Por eso, si queremos encontrarnos con ellos de verdad, ciertamente el mejor lugar es la eucaristía, ya que ella es el cuerpo de Cristo, esto es, además de ser su carne resucitada, es también toda la Iglesia. Y la Iglesia, cuerpo de Cristo, se constituye de los fieles que aún están en este mundo (Iglesia militante), los que ya murieron y están en el purgatorio, purificándose para ir al cielo (Iglesia purgante) y aquellos que ya gozan de la plenitud de la vida en el cielo, los santos (Iglesia triunfante).
Y todos estos nosotros podemos encontrarlos en el cuerpo de Cristo, la eucaristía.
Por eso nuestro ir al cementerio no debe ser solo un folclore, o para cumplir con los otros parientes vivos. No debe ser un gesto vacío de llevar flores, prender velas, y ni siquiera hacer una oración o no participar de la misa. Todos estos gestos son lindos, pero deben ser acompañados de un acto de fe. Fe en el amor salvador de Dios. Fe en su misericordia. Fe en su ternura.

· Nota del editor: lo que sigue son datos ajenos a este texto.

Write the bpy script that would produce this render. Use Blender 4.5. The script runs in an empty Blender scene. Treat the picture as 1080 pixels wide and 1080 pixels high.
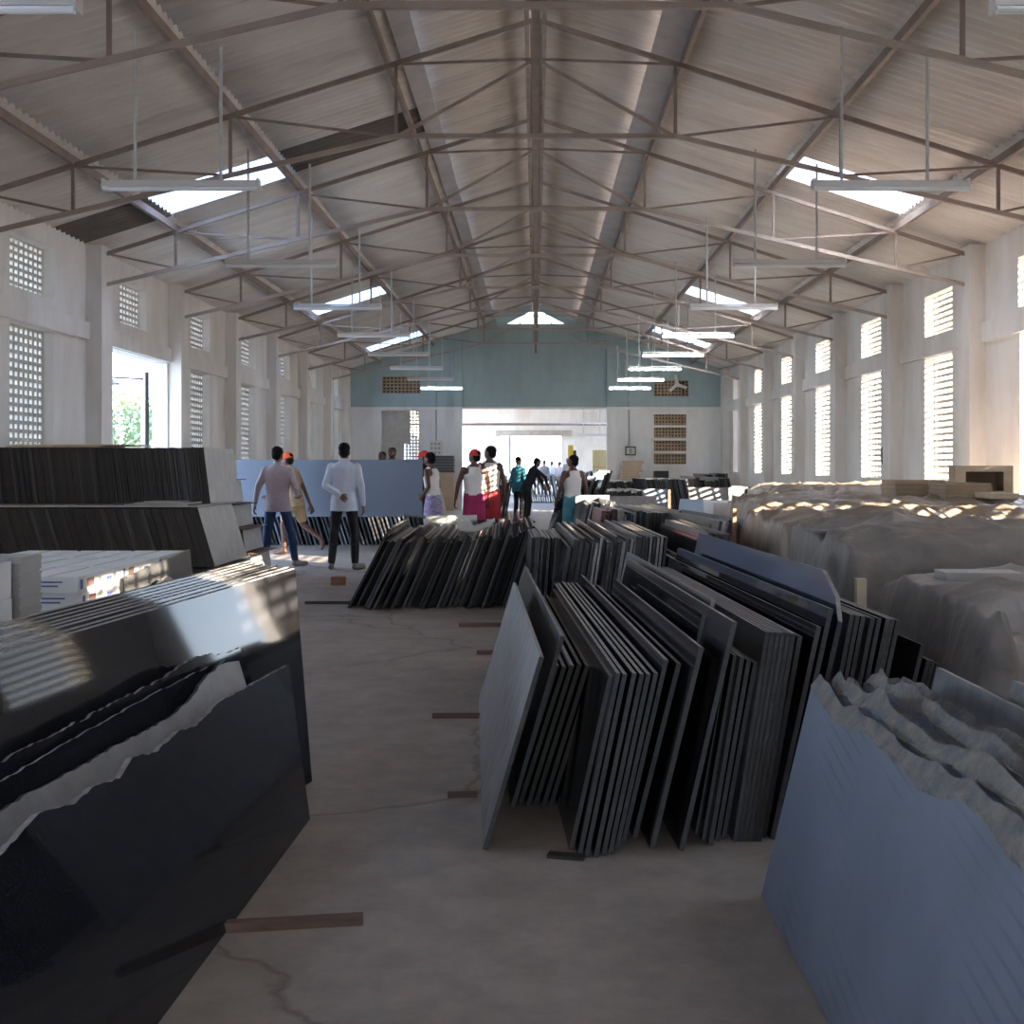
import bpy, bmesh, math, random
from mathutils import Vector, Matrix, noise
random.seed(7)
sc = bpy.context.scene
COL = sc.collection
F, PX, PY, CAMZ = 1200.0, 565.0, 490.0, 1.45
R = math.radians
W = 6.17            # half width of the hall

def at(px, py, d):
    return Vector(((px-PX)/F*d, d, CAMZ-(py-PY)/F*d))
def floor_d(py):
    return CAMZ*F/(py-PY)

# ------------------------------------------------------------------ materials
def mat(name, col, rough=.6, var=.0, scale=6., bump=0., bscale=40., metal=0., spec=.5, col2=None, stretch=(1,1,1),
        speck=None, emit=None, coat=0., detail=6., transl=0., sheen=0.):
    m = bpy.data.materials.new(name); m.use_nodes = True
    nt = m.node_tree; N = nt.nodes; L = nt.links
    b = N['Principled BSDF']; out = N['Material Output']
    b.inputs['Base Color'].default_value = (*col, 1)
    b.inputs['Roughness'].default_value = rough
    b.inputs['Metallic'].default_value = metal
    b.inputs['Specular IOR Level'].default_value = spec
    b.inputs['Coat Weight'].default_value = coat
    tc = N.new('ShaderNodeTexCoord'); mp = N.new('ShaderNodeMapping')
    mp.inputs['Scale'].default_value = stretch
    L.new(tc.outputs['Object'], mp.inputs['Vector'])
    src = None
    if var > 0 or col2:
        n = N.new('ShaderNodeTexNoise'); n.inputs['Scale'].default_value = scale; n.inputs['Detail'].default_value = detail
        n.inputs['Roughness'].default_value = .6
        L.new(mp.outputs[0], n.inputs['Vector'])
        r = N.new('ShaderNodeValToRGB'); r.color_ramp.elements[0].position = .3; r.color_ramp.elements[1].position = .7
        c2 = col2 or tuple(min(1, c*(1+var)) for c in col)
        c1 = col if col2 else tuple(c*(1-var) for c in col)
        r.color_ramp.elements[0].color = (*c1, 1); r.color_ramp.elements[1].color = (*c2, 1)
        L.new(n.outputs['Fac'], r.inputs['Fac']); src = r.outputs['Color']
    if speck:
        n2 = N.new('ShaderNodeTexVoronoi'); n2.inputs['Scale'].default_value = speck[0]
        L.new(tc.outputs['Object'], n2.inputs['Vector'])
        r2 = N.new('ShaderNodeValToRGB'); r2.color_ramp.elements[0].position = speck[1]; r2.color_ramp.elements[1].position = speck[1]+.05
        r2.color_ramp.elements[0].color = (1,1,1,1); r2.color_ramp.elements[1].color = (0,0,0,1)
        L.new(n2.outputs['Distance'], r2.inputs['Fac'])
        mx = N.new('ShaderNodeMixRGB'); mx.inputs['Color2'].default_value = (*speck[2], 1)
        if src: L.new(src, mx.inputs['Color1'])
        else: mx.inputs['Color1'].default_value = (*col, 1)
        L.new(r2.outputs['Color'], mx.inputs['Fac']); src = mx.outputs['Color']
    if src: L.new(src, b.inputs['Base Color'])
    if bump > 0:
        n3 = N.new('ShaderNodeTexNoise'); n3.inputs['Scale'].default_value = bscale; n3.inputs['Detail'].default_value = 5
        L.new(mp.outputs[0], n3.inputs['Vector'])
        bp = N.new('ShaderNodeBump'); bp.inputs['Strength'].default_value = bump; bp.inputs['Distance'].default_value = .02
        L.new(n3.outputs['Fac'], bp.inputs['Height']); L.new(bp.outputs[0], b.inputs['Normal'])
    if emit:
        b.inputs['Emission Color'].default_value = (*emit[0], 1); b.inputs['Emission Strength'].default_value = emit[1]
    if transl > 0:
        t = N.new('ShaderNodeBsdfTranslucent'); mxs = N.new('ShaderNodeMixShader'); mxs.inputs['Fac'].default_value = transl
        t.inputs['Color'].default_value = (*col, 1)
        L.new(b.outputs[0], mxs.inputs[1]); L.new(t.outputs[0], mxs.inputs[2]); L.new(mxs.outputs[0], out.inputs['Surface'])
    return m

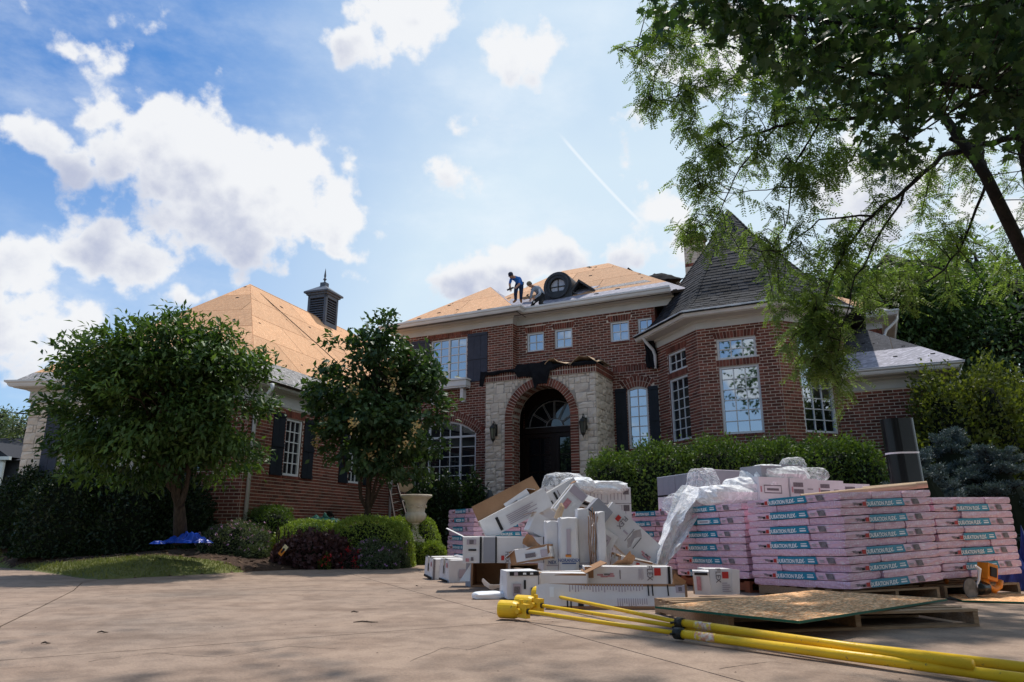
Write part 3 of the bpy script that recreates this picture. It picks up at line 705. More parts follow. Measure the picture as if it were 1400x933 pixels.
def door_leaf(xa, xb, hinge):
    q = MB(); f = .13
    q.box(xa, xa + f, yd - .03, yd + .03, .52, DZ); q.box(xb - f, xb, yd - .03, yd + .03, .52, DZ); q.box(xa + f, xb - f, yd - .03, yd + .03, .52, 1.35); q.box(xa + f, xb - f, yd - .03, yd + .03, DZ - f, DZ)
    q.box(xa + f + .08, xb - f - .08, yd - .045, yd - .03, .68, 1.22)
    m1 = (xa + f + xb - f) / 2; q.box(m1 - .012, m1 + .012, yd - .02, yd + .02, 1.35, DZ - f)
    for j in range(1, 4): z = 1.35 + (DZ - f - 1.35) * j / 4; q.box(xa + f, xb - f, yd - .018, yd + .018, z - .012, z + .012)
    d = q.build('door', K['door'], house, MP)
    for i in range(2):
        for j in range(4):
            pw = (xb - xa - 2 * f) / 2; ph = (DZ - f - 1.35) / 4
            objm('pane', pane_mesh(pw - .03, ph - .03, K['glassd']), d, MP @ T(xa + f + pw * i + .015, yd, 1.35 + ph * j + .015))
    h = MB(); hx = xb - .06 if hinge else xa + .06; h.tube([(hx, yd - .09, 1.55), (hx, yd - .09, 1.85)], .012, 8); h.box(hx - .02, hx + .02, yd - .10, yd - .02, 1.5, 1.6); h.build('handle', K['iron'], d, MP)
door_leaf(D0, dm - .004, True); door_leaf(dm + .004, D1, False)
# fan light with radiating glazing bars
q = MB(); cz = DZ + .16
for rr in (.26, .78):
    pts = [(dm + rr * 1.02 * math.cos(a), yd - .03, cz + rr * .97 * math.sin(a)) for a in np.linspace(0.04, math.pi - .04, 15)]
    q.tube(pts, .013, 4)
for a in (R(32), R(62), R(90), R(118), R(148)):
    for off in (-.018, .018):
        q.bar((dm + .26 * math.cos(a) + off * math.sin(a), yd - .03, cz + .25 * math.sin(a) - off * math.cos(a)), (dm + .78 * math.cos(a) + off * math.sin(a), yd - .03, cz + .76 * math.sin(a) - off * math.cos(a)), .014, .014)
q.bar((D0, yd - .03, cz + .01), (D1, yd - .03, cz + .01), .02, .03)
fl = q.build('fanlight', material('fanlight_bar', (.35, .36, .37), None, .4), house, MP)
vs = [(dm, yd, cz)] + [(dm + .93 * math.cos(a), yd, cz + .9 * math.sin(a)) for a in np.linspace(0, math.pi, 15)]
q = MB(); q.add(vs, [(0, i, i + 1) for i in range(1, 15)]); q.build('pane', K['glassd'], fl, MP)
# torn felt and a strip of sheathing on top of the portico
def felt_sheet(name, pts, mat, parent, M, th=.01, jit=.02, seed=0, **k):
    """pts: grid rows of points (front edge..) -> crumpled thick sheet"""
    rows = len(pts); cols = len(pts[0]); rd = random.Random(seed); b = MB(); vs = []; vb = []
    for r_ in pts:
        for p in r_:
            q = Vector(p) + Vector((rd.uniform(-jit, jit), rd.uniform(-jit, jit), rd.uniform(-jit, jit))); vs.append(q); vb.append(q + Vector((0, th * .6, -th)))
    n = len(vs); F = [(i * cols + j, i * cols + j + 1, (i + 1) * cols + j + 1, (i + 1) * cols + j) for i in range(rows - 1) for j in range(cols - 1)]
    F += [tuple(n + a for a in f[::-1]) for f in F]
    ring = [j for j in range(cols)] + [i * cols + cols - 1 for i in range(1, rows)] + [(rows - 1) * cols + j for j in range(cols - 2, -1, -1)] + [i * cols for i in range(rows - 2, 0, -1)]
    F += [(ring[i], ring[(i + 1) % len(ring)], n + ring[(i + 1) % len(ring)], n + ring[i]) for i in range(len(ring))]
    b.add(vs + vb, F); return b.build(name, mat, parent, M, **k)
rd = random.Random(5); g = []
for r_ in range(5):
    row = []
    for i in range(40):
        x = -.12 + 3.5 * i / 39; hang = .06 + .10 * noise.noise(Vector((x * 2.2, 3, 0))) + (.38 if 1.55 < x < 1.98 else 0) + (.16 if 1.0 < x < 1.6 else 0) + (.32 if x < -.02 else 0)
        hang = max(.02, hang)
        lift = (.10 if 1.0 < x < 2.1 else 0) + .04 * noise.noise(Vector((x * 3, 9, 1)))
        row.append([(x, .5, 5.09 + lift * .2), (x, .05, 5.10 + lift), (x, -.10, 5.09 + lift), (x, -.13, 5.07 - hang * .5), (x + rd.uniform(-.03, .03), -.11, 5.05 - hang)][r_])
    g.append(row)
felt_sheet('torn_felt', g, K['felt'], house, MP, th=.012, jit=.012, seed=3)
g = [[(1.9 + 1.5 * i / 12, y, 5.12 + (.10 * math.sin(i * .9) if y < 0 else .03) + (.04 if i % 3 else 0)) for i in range(13)] for y in (-.14, .3, 1.2)]
felt_sheet('loose_sheathing', g, K['tube'], house, MP, th=.015, jit=.008, seed=4)
# wall lanterns
def lantern(x, z0, mat, lab):
    X = MP @ T(x, 0, z0); t = empty('wall_lantern', X, label=lab, cat='lantern', group='lanterns beside the entrance')
    b = MB(); b.box(-.05, .05, -.05, -.03, .20, .52); b.tube([(0, -.05, .46), (0, -.10, .56), (0, -.17, .60), (0, -.20, .55), (0, -.20, .50)], .011, 6); b.build('wall_bracket', mat, t, X)
    b = MB(); Y = T(0, -.20, 0)
    b.lathe([(.004, .56), (.02, .53), (.035, .50), (.03, .49), (.075, .46), (.115, .40), (.12, .385), (.105, .385)], 6, Y); b.build('cap', mat, t, X)
    b = MB()
    for k in range(6):
        a = k * math.pi / 3; b.bar((.10 * math.cos(a), -.20 + .10 * math.sin(a), .385), (.06 * math.cos(a), -.20 + .06 * math.sin(a), .10), .012, .012)
    b.lathe([(.062, .105), (.066, .09), (.04, .05), (.02, .03), (.012, 0), (.003, -.03)], 6, Y); b.build('cage', mat, t, X)
    b = MB(); b.lathe([(.056, .10), (.094, .384)], 6, Y); b.build('glass', K['lampglass'], t, X)
lantern(3.30 - 2.95, 3.05, K['iron'], 'iron lantern with a coppery hood left of the entrance arch, above the black tarp')
lantern(3.30 - .31, 3.06, K['iron'], 'black iron lantern right of the entrance arch, near the hedge')
# ---------------- turret
TU = [(1.32, 1.4), (2.72, 0.0), (4.60, 0.0), (6.0, 1.4)]; TZ = 5.59
Ma, La = wframe(MH, TU[0], TU[1]); Mb, Lb_ = wframe(MH, TU[1], TU[2]); Mc, Lc = wframe(MH, TU[2], TU[3])
fo = [dict(x0=.47, x1=1.40, z0=2.93, z1=4.58, sillh=.075), dict(x0=.46, x1=1.38, z0=4.76, z1=5.28, head=.19)]
brick_wall(Mb, Lb_, .3, TZ, fo, indiv=150, soldiers=[(.42, 1.44, 4.585, 4.755)])
do = [dict(x0=.55, x1=1.45, z0=2.93, z1=4.58, sillh=.075), dict(x0=.55, x1=1.43, z0=4.76, z1=5.28, head=.19)]
brick_wall(Ma, La, .3, TZ, do, indiv=90, soldiers=[(.50, 1.48, 4.585, 4.755)])
brick_wall(Mc, Lc, .3, TZ, [dict(x0=.55, x1=1.5, z0=2.93, z1=4.58, sillh=.075), dict(x0=.55, x1=1.5, z0=4.76, z1=5.28, head=.19)], indiv=50, soldiers=[(.5, 1.55, 4.585, 4.755)])
window(Mb, .47, 1.40, 2.93, 4.58, 3, 6); window(Mb, .46, 1.38, 4.76, 5.28, 3, 2, fw=.05)
window(Ma, .55, 1.45, 2.93, 4.58, 3, 6, glass=K['glassd']); window(Ma, .55, 1.43, 4.76, 5.28, 3, 2, glass=K['glassd'], fw=.05)
window(Mc, .55, 1.5, 2.93, 4.58, 3, 6); window(Mc, .55, 1.5, 4.76, 5.28, 3, 2, fw=.05)
# ---------------- garage side block and upper right block
MG, LG = wframe(MH, (5.72, 1.1), (7.83, 1.1)); brick_wall(MG, LG, .3, 3.92)
MG2, LG2 = wframe(MH, (7.83, 1.1), (7.83, 7.0)); brick_wall(MG2, LG2, .3, 3.92)
MU, LU = wframe(MH, (5.6, 6.3), (7.05, 6.3)); brick_wall(MU, LU, 4.5, 6.75)
MU2, LU2 = wframe(MH, (7.05, 6.3), (7.05, 12)); brick_wall(MU2, LU2, 4.5, 6.75)
# plain walls hidden behind (close the volumes)
b = MB()
for (p, q, z0, z1) in (((-7.15, 12.5), (-7.15, 1.1), .3, 6.8), ((7.05, 15), (-7.15, 12.5), .3, 6.8), ((1.32, 1.4), (1.32, 6), 5, 6.8), ((1.32, 6), (7.05, 6.3), 5, 6.75), ((7.83, 7), (6.9, 7), .3, 3.9)):
    X, l = wframe(MH, p, q); b.box(0, l, 0, .1, z0, z1, X=X)
b.build('rear_wall', K['brick'], house, I4)
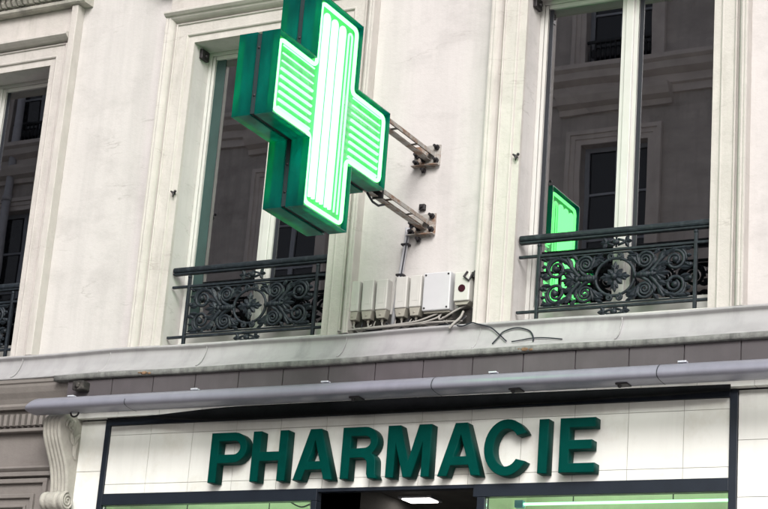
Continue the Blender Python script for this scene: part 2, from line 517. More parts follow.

Y si tú amas de verdad a aquel que ya partió, sepa que Dios lo ama mucho más, y puede hacerlo mucho más feliz que tú. Quien ama de verdad, quiere el mejor para el amado; entonces, entregarlo a Dios es la mejor alternativa. Por eso, no llores más, en el abrazo de Dios sienta también el abrazo de este tu ser querido, y deja que tu corazón se tranquilice.
El Señor te bendiga y te guarde.
El Señor te haga brillar su rostro y tenga misericordia de ti.
El Señor vuelva su mirada cariñosa y te de la PAZ.